Paul KwongArchbishop and
 
Primate of Hong Kong 
Either way the HKSKH committee could only go as far as supporting 'in principle' (i.e. with no further commitment) such unspecified progress as the next draft had made. The section on the acceptability of the Covenant to the communion at large could be read as acceptance of the will of the Communion expressed through majority vote; it could equally be saying the each province should have a veto.

After that comes complete radio silence. Because much of the website is in Chinese and Google only seems willing to translate certain pages, I can't be absolutely sure. But that's what it feels like: certainly there were no more official responses to subsequent Covenant drafts.

What does it matter now?
Things have moved on and the Covenant has been revised. The threat that the Primates would be all-powerful has been removed.

But I think several aspects of this story are still relevant:

  • The willingness to discount the considered views of a province, apparently because they didn't accord with the view of those driving the Covenant project, is indicative of a single-minded, blinkered and institutionally deaf commitment to one particular vision for the Communion.
  • The apparent willingness to risk jeopardising any province's relationship with its State or, indeed, to dismiss or marginalise such a real possibility, is unforgivable. 
  • The lack of concern for a smaller province indicates that what was important to the Covenant Design Group was not inclusion but Anglican power politics.
  • Critical voices were never accorded the respect of an answer. Key criticisms (the Covenant's centralisation, new powers and punitiveness, for example) have been ignored, dismissed as simply wrong, or generalised out of existence, but there has been never been any serious official engagement with critics. 

In the end it will be the words on paper that count if the Covenant is ever passed.
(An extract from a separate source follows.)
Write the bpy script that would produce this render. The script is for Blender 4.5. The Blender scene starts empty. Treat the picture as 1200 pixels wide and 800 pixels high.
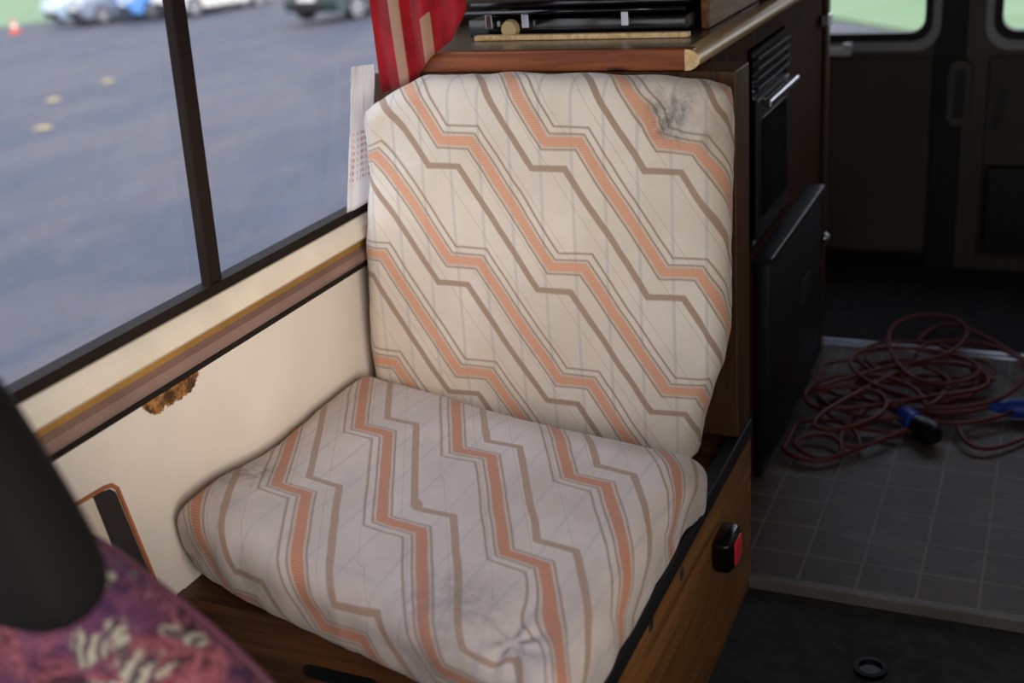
import bpy, bmesh, math, random
from mathutils import Vector, Matrix, noise
random.seed(7)
S = bpy.context.scene
C = S.collection

# ------------------------------------------------------------------ camera, light, exposure
cam_d = bpy.data.cameras.new('camera')
cam = bpy.data.objects.new('camera', cam_d); C.objects.link(cam)
cam.matrix_world = Matrix((
    (0.9130148557, -0.0843171969, 0.3991171301, 0.491),
    (0.4007833543, 0.3677060367, -0.8391453469, -2.07),
    (-0.0760033947, 0.9261116999, 0.3695140094, 1.377),
    (0, 0, 0, 1)))
cam_d.sensor_width = 36; cam_d.lens = 1407.28 / 1200 * 36
cam_d.clip_start = .05; cam_d.clip_end = 400
cam_d.dof.use_dof = True; cam_d.dof.focus_distance = 2.0; cam_d.dof.aperture_fstop = 2.5
S.camera = cam
vs = S.view_settings
S.display_settings.display_device = 'sRGB'
vs.view_transform = 'Standard'; vs.look = 'None'; vs.gamma = 1; vs.use_curve_mapping = False
vs.exposure = 0.12

w = bpy.data.worlds.new('overcast_sky'); S.world = w; w.use_nodes = True
nt = w.node_tree; nt.nodes.clear()
N = nt.nodes.new; Lk = nt.links.new
out = N('ShaderNodeOutputWorld'); bg = N('ShaderNodeBackground'); tc = N('ShaderNodeTexCoord')
sep = N('ShaderNodeSeparateXYZ'); mr = N('ShaderNodeMapRange'); cr = N('ShaderNodeValToRGB')
Lk(tc.outputs['Generated'], sep.inputs[0]); Lk(sep.outputs['Z'], mr.inputs['Value'])
mr.inputs['From Min'].default_value = -.1; mr.inputs['From Max'].default_value = 1
e = cr.color_ramp.elements
e[0].position = 0.0; e[0].color = (.32, .33, .34, 1)
e[1].position = 1.0; e[1].color = (.42, .55, .95, 1)
x = e.new(.14); x.color = (.95, .95, .95, 1)
x = e.new(.45); x.color = (.68, .78, 1.0, 1)
nz = N('ShaderNodeTexNoise'); nz.inputs['Scale'].default_value = 2.2; nz.inputs['Detail'].default_value = 5
Lk(tc.outputs['Generated'], nz.inputs['Vector'])
mx = N('ShaderNodeMix'); mx.data_type = 'RGBA'; mx.inputs['B'].default_value = (.95, .95, .96, 1)
m2 = N('ShaderNodeMath'); m2.operation = 'MULTIPLY'; m2.inputs[1].default_value = .7
Lk(nz.outputs['Fac'], m2.inputs[0]); Lk(m2.outputs[0], mx.inputs['Factor'])
Lk(mr.outputs[0], cr.inputs[0]); Lk(cr.outputs[0], mx.inputs['A']); Lk(mx.outputs['Result'], bg.inputs['Color'])
bg.inputs['Strength'].default_value = 2.3
Lk(bg.outputs[0], out.inputs[0])

sun_d = bpy.data.lights.new('sun', 'SUN'); sun_d.energy = 2.9; sun_d.angle = math.radians(30); sun_d.color = (1.0, .86, .73)
sun = bpy.data.objects.new('sun', sun_d); C.objects.link(sun)
sun.rotation_euler = Vector((-.76, .60, -.19)).to_track_quat('-Z', 'Y').to_euler()

def portal(name, loc, rot, sx, sy):
    l = bpy.data.lights.new(name, 'AREA'); l.shape = 'RECTANGLE'; l.size = sx; l.size_y = sy
    l.cycles.is_portal = True
    o = bpy.data.objects.new(name, l); C.objects.link(o); o.location = loc; o.rotation_euler = rot
P2 = math.pi / 2
portal('daylight_opening_side', (-.80, -.55, 1.13), (0, -P2, 0), .70, 1.5)
portal('daylight_opening_added_cab_side', (1.12, -2.15, 1.175), (0, P2, 0), .85, 1.7)  # portal at the unseen right-hand opening, added to bring light in
portal('daylight_opening_windscreen', (.16, -3.32, 1.23), (P2, 0, 0), 1.6, .82)

# ------------------------------------------------------------------ node helpers
def srgb(h):
    if isinstance(h, str):
        h = [int(h[i:i+2], 16) / 255 for i in (0, 2, 4)]
    return tuple(c / 12.92 if c <= .04045 else ((c + .055) / 1.055) ** 2.4 for c in h) + (1,)

class NT:
    def __init__(s, tree): s.t = tree
    def n(s, typ, **kw):
        nd = s.t.nodes.new(typ)
        for k, v in kw.items(): setattr(nd, k, v)
        return nd
    def put(s, sock, v):
        if isinstance(v, bpy.types.NodeSocket): s.t.links.new(v, sock)
        elif v is not None: sock.default_value = v
    def m(s, op, a, b=None, c=None, clamp=False):
        nd = s.n('ShaderNodeMath', operation=op, use_clamp=clamp)
        s.put(nd.inputs[0], a); s.put(nd.inputs[1], b); s.put(nd.inputs[2], c)
        return nd.outputs[0]
    def mix(s, f, a, b, mode='MIX'):
        nd = s.n('ShaderNodeMix', data_type='RGBA', blend_type=mode)
        s.put(nd.inputs['Factor'], f); s.put(nd.inputs['A'], a); s.put(nd.inputs['B'], b)
        return nd.outputs['Result']
    def noise(s, vec, scale, detail=3, rough=.5, dist=0):
        nd = s.n('ShaderNodeTexNoise'); s.put(nd.inputs['Vector'], vec)
        nd.inputs['Scale'].default_value = scale; nd.inputs['Detail'].default_value = detail
        nd.inputs['Roughness'].default_value = rough; nd.inputs['Distortion'].default_value = dist
        return nd.outputs['Fac']
    def ramp(s, f, lo, hi):
        nd = s.n('ShaderNodeMapRange', interpolation_type='SMOOTHSTEP'); s.put(nd.inputs['Value'], f)
        nd.inputs['From Min'].default_value = lo; nd.inputs['From Max'].default_value = hi
        return nd.outputs[0]
    def scale(s, vec, v):
        nd = s.n('ShaderNodeMapping'); s.put(nd.inputs['Vector'], vec); nd.inputs['Scale'].default_value = v
        return nd.outputs[0]

def base(name, color, rough=.6, metal=0, spec=.5):
    m = bpy.data.materials.new(name); m.use_nodes = True
    nt = NT(m.node_tree); b = m.node_tree.nodes['Principled BSDF']
    b.inputs['Base Color'].default_value = color if not isinstance(color, str) else srgb(color)
    b.inputs['Roughness'].default_value = rough; b.inputs['Metallic'].default_value = metal
    b.inputs['Specular IOR Level'].default_value = spec
    return m, nt, b

def mat(name, color, rough=.6, metal=0, spec=.5, var=.12, vscale=6, bump=0, bscale=60):
    m, nt, b = base(name, color, rough, metal, spec)
    c = b.inputs['Base Color'].default_value[:]
    v = nt.n('ShaderNodeTexCoord').outputs['Object']
    f = nt.noise(v, vscale, 4)
    dk = tuple(x * (1 - var * 1.6) for x in c[:3]) + (1,); lt = tuple(min(1, x * (1 + var)) for x in c[:3]) + (1,)
    nt.put(b.inputs['Base Color'], nt.mix(nt.ramp(f, .3, .7), dk, lt))
    if bump:
        bp = nt.n('ShaderNodeBump'); bp.inputs['Strength'].default_value = bump; bp.inputs['Distance'].default_value = .002
        nt.put(bp.inputs['Height'], nt.noise(v, bscale, 3)); nt.put(b.inputs['Normal'], bp.outputs[0])
    return m

def wood(name, c1, c2, axis='Y', rough=.45, sc=1, knots=False, spec=.4):
    m, nt, b = base(name, c1, rough, 0, spec)
    v = nt.n('ShaderNodeTexCoord').outputs['Object']
    k = {'X': (1.2, 22, 22), 'Y': (22, 1.2, 22), 'Z': (22, 22, 1.2)}[axis]
    vv = nt.scale(v, tuple(q * sc for q in k))
    f = nt.noise(vv, 2.2, 6, .6, 1.2)
    f2 = nt.noise(vv, 11, 3, .6)
    c = nt.mix(nt.ramp(f, .32, .68), srgb(c1), srgb(c2))
    c = nt.mix(nt.m('MULTIPLY', nt.ramp(f2, .5, .75), .35), c, tuple(x * .5 for x in srgb(c2)[:3]) + (1,))
    if knots:
        vo = nt.n('ShaderNodeTexVoronoi'); nt.put(vo.inputs['Vector'], nt.scale(v, (5, 5, 14))); vo.inputs['Scale'].default_value = 1
        c = nt.mix(nt.m('SUBTRACT', 1, nt.ramp(vo.outputs['Distance'], .04, .16)), c, srgb('2a1208'))
    nt.put(b.inputs['Base Color'], c)
    return m

# ------------------------------------------------------------------ striped upholstery
U, V = .200, .2165
def dist_group():
    g = bpy.data.node_groups.new('chevron_distance', 'ShaderNodeTree')
    for nme in ('u', 'v', 'w', 'k', 'h', 'soft'): g.interface.new_socket(nme, in_out='INPUT', socket_type='NodeSocketFloat')
    g.interface.new_socket('d', in_out='OUTPUT', socket_type='NodeSocketFloat')
    t = NT(g); gi = t.n('NodeGroupInput'); go = t.n('NodeGroupOutput')
    u, v, w_, k = [gi.outputs[i] for i in range(4)]
    def one(off):
        tt = t.m('DIVIDE', t.m('ADD', u, t.m('MULTIPLY', k, off)), U)
        fl = t.m('FLOOR', tt); fr = t.m('SUBTRACT', tt, fl)
        st = t.m('ADD', fl, t.m('DIVIDE', t.m('SUBTRACT', fr, .30), .70, clamp=True))
        d = t.m('SUBTRACT', t.m('SUBTRACT', v, off), t.m('MULTIPLY', st, V))
        return t.m('SUBTRACT', d, t.m('MULTIPLY', t.m('ROUND', t.m('DIVIDE', d, V)), V))
    h, soft = gi.outputs[4], gi.outputs[5]
    dU = one(t.m('SUBTRACT', w_, h)); dL = one(t.m('ADD', w_, h))
    a = t.m('ADD', .5, t.m('DIVIDE', dU, soft), clamp=True); b = t.m('SUBTRACT', .5, t.m('DIVIDE', dL, soft), clamp=True)
    t.put(go.inputs[0], t.m('MULTIPLY', a, b))
    return g
DG = dist_group()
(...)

Its history will be forgotten by all except a few academics. But the words and their implementation express not only the considered judgment of its drafters but also the manner in which it went about its work. In this case that manner was either bullying or dismissive or both.

Now, I don't know, I wasn't there, and official sources aren't telling. Perhaps I've got this all wrong - I am very willing to be corrected on the basis of better information - and to apologise publicly. But although I'm certain there's a lot more detail and more nuance to the story, I suspect I'm right about the core issues.